---------- Extracted records
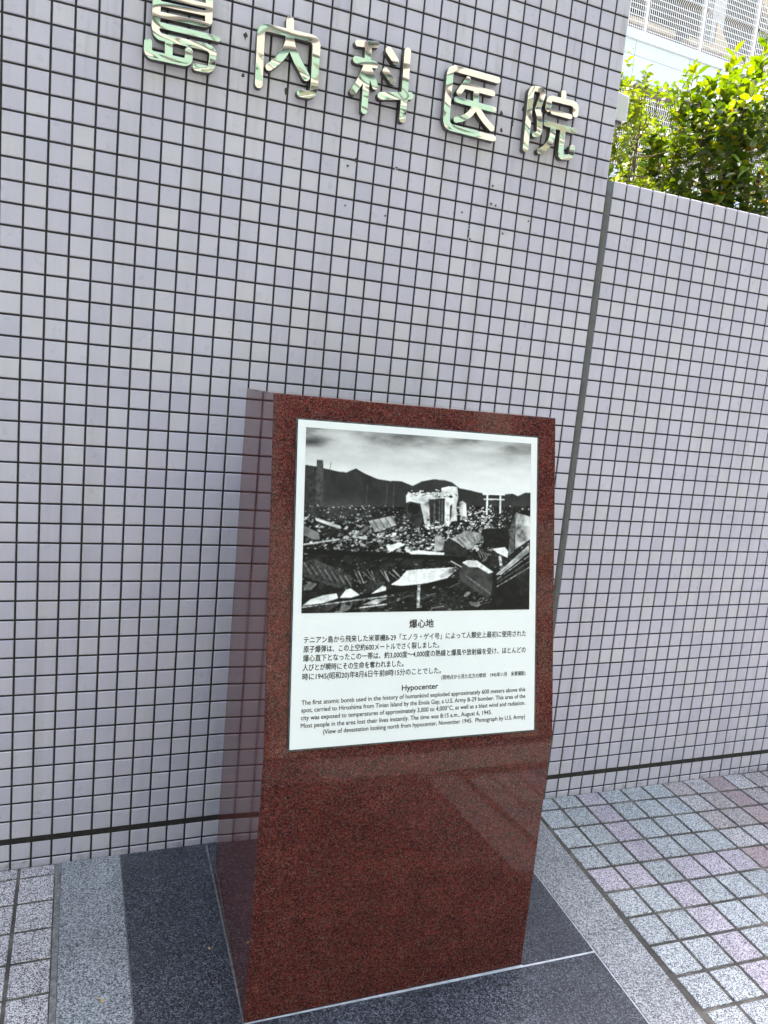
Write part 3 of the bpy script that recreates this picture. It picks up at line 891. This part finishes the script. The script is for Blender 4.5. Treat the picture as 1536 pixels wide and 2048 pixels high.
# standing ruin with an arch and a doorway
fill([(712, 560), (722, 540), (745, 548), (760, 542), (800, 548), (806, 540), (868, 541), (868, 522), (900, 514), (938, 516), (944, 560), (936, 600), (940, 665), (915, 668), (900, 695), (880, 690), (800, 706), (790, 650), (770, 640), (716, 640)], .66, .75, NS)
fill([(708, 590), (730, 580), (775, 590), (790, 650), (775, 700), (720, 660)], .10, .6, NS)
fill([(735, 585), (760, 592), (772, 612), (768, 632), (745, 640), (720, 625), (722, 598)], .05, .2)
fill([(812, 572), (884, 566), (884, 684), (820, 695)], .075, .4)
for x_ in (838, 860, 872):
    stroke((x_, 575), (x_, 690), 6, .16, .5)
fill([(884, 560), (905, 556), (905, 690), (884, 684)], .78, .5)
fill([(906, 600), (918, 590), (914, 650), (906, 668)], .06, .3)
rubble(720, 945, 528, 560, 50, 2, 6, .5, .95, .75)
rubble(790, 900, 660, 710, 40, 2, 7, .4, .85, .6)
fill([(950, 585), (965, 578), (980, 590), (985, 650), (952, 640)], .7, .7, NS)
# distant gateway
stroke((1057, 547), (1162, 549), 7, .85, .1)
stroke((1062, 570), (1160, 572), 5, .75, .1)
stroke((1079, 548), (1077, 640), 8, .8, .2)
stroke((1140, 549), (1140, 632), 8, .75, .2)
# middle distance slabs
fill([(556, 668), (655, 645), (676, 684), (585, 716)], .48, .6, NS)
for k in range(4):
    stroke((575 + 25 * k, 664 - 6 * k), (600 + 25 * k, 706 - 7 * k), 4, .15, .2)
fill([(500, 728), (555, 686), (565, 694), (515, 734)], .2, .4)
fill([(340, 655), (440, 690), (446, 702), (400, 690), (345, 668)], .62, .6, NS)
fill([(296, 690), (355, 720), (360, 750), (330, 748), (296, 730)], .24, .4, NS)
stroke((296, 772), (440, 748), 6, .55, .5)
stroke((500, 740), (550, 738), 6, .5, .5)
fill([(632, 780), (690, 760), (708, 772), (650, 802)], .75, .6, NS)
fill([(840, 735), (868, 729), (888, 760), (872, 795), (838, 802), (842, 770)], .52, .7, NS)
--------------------
---------- Extracted records
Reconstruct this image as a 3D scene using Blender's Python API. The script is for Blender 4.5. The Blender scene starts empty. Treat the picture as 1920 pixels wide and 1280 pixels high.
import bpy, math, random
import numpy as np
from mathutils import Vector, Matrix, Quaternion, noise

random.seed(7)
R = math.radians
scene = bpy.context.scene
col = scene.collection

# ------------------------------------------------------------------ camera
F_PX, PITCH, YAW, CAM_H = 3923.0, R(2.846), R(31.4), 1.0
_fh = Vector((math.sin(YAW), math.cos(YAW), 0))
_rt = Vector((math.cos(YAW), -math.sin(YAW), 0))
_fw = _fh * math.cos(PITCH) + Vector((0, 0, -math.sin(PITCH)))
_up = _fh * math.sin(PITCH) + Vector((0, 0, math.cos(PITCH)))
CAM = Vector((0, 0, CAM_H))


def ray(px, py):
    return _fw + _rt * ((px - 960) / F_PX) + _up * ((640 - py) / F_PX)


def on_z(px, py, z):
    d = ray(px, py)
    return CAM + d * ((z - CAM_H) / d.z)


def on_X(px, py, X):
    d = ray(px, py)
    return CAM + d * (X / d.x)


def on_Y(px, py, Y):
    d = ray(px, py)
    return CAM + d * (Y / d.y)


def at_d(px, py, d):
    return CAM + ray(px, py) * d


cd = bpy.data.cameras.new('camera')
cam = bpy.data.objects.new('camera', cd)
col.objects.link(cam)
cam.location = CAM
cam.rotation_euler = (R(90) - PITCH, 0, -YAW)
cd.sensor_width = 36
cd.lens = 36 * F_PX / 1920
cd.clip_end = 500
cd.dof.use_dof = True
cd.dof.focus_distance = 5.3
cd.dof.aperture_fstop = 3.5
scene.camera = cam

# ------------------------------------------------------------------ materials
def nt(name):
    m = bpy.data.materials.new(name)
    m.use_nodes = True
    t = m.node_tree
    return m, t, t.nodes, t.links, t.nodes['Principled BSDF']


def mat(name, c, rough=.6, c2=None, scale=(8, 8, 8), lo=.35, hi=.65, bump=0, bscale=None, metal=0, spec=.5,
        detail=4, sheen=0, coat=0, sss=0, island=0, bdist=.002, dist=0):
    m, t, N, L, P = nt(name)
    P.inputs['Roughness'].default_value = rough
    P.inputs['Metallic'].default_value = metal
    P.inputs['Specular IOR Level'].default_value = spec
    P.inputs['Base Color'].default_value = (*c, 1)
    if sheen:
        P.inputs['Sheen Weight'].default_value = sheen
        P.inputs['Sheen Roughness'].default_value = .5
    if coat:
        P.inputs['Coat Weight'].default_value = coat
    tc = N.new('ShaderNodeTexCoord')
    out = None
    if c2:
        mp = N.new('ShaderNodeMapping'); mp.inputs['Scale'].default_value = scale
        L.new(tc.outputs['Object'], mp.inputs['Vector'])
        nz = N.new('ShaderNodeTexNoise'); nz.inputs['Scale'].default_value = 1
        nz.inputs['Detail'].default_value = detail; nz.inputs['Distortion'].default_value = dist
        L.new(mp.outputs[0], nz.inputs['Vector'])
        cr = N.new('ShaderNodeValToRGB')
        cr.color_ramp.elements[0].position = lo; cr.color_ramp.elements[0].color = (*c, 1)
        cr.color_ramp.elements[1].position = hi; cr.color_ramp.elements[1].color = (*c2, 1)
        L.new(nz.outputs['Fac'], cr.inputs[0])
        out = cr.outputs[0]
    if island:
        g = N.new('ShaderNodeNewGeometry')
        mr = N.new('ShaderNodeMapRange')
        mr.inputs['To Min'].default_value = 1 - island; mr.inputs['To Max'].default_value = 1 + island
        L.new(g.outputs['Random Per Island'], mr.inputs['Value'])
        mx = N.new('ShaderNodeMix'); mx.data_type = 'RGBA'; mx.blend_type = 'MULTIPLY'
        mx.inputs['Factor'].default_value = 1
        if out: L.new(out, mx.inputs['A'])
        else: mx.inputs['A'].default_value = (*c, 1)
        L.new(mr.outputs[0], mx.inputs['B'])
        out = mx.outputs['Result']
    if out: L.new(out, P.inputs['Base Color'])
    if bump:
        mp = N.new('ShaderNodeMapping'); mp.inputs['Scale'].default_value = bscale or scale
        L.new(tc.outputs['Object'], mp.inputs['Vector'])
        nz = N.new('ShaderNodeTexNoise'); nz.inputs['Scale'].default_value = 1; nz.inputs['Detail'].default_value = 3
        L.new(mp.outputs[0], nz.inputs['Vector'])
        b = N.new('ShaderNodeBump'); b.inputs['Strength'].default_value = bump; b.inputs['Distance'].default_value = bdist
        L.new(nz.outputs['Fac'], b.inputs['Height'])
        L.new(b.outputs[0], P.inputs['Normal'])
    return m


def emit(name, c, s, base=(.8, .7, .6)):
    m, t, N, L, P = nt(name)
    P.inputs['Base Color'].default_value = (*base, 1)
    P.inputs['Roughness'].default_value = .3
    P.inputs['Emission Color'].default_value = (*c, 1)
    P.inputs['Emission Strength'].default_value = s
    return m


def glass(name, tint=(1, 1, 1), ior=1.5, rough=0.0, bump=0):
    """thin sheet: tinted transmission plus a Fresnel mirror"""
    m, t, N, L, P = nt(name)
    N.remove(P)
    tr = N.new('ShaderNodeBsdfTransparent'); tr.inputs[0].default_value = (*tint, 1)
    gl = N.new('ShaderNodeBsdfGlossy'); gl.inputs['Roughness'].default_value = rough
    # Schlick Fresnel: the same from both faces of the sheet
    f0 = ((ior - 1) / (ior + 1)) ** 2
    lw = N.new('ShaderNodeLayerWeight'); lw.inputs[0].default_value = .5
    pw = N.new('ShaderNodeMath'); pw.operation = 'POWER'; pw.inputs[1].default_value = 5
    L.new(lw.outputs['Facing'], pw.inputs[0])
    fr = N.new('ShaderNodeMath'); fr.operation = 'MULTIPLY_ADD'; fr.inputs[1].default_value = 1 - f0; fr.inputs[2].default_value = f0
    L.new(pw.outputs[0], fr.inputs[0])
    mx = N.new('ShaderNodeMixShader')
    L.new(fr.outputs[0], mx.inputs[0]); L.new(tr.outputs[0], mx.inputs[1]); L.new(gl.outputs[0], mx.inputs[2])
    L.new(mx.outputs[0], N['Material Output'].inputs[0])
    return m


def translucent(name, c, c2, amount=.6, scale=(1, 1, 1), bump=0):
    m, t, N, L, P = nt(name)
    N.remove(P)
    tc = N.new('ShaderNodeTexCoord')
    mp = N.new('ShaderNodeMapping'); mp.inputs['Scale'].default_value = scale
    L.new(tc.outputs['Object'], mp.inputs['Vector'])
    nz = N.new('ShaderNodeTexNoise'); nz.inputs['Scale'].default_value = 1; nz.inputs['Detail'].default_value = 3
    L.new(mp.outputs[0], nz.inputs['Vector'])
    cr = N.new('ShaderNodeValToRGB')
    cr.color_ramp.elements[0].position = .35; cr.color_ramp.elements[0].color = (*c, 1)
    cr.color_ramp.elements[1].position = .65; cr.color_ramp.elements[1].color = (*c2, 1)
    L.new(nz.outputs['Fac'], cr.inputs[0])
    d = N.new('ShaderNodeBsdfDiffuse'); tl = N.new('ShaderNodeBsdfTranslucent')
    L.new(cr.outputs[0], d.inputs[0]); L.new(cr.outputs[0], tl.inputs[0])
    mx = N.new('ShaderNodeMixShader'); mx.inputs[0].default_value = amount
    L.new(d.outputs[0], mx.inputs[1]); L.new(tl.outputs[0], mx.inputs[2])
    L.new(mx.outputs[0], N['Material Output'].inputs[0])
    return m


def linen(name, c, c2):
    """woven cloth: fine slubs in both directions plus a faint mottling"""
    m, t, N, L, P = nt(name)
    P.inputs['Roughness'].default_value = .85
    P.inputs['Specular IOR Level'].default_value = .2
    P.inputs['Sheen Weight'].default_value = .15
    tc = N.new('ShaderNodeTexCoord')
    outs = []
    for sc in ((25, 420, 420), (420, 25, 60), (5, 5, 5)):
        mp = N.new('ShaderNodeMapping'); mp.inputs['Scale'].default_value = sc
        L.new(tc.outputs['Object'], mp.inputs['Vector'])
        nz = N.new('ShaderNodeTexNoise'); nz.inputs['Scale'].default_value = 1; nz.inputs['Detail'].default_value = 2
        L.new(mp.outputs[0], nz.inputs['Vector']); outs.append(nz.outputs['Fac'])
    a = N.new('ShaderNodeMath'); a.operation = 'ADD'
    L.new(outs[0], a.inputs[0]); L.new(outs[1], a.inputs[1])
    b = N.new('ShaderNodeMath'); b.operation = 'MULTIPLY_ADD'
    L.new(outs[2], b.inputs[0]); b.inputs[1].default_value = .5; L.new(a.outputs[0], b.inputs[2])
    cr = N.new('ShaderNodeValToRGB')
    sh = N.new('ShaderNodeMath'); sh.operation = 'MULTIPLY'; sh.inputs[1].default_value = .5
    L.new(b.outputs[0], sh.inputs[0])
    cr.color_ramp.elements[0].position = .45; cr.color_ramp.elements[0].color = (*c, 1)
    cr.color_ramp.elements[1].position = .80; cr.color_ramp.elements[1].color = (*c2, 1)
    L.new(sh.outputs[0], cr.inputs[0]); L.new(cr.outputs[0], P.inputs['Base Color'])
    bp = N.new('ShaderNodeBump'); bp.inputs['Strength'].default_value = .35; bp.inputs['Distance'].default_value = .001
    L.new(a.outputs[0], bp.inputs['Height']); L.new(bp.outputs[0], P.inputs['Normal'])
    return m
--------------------
→ Stated exercise
Your answer should be a single number: the count of lines in the data that include the word "this".

→ Solved problem
2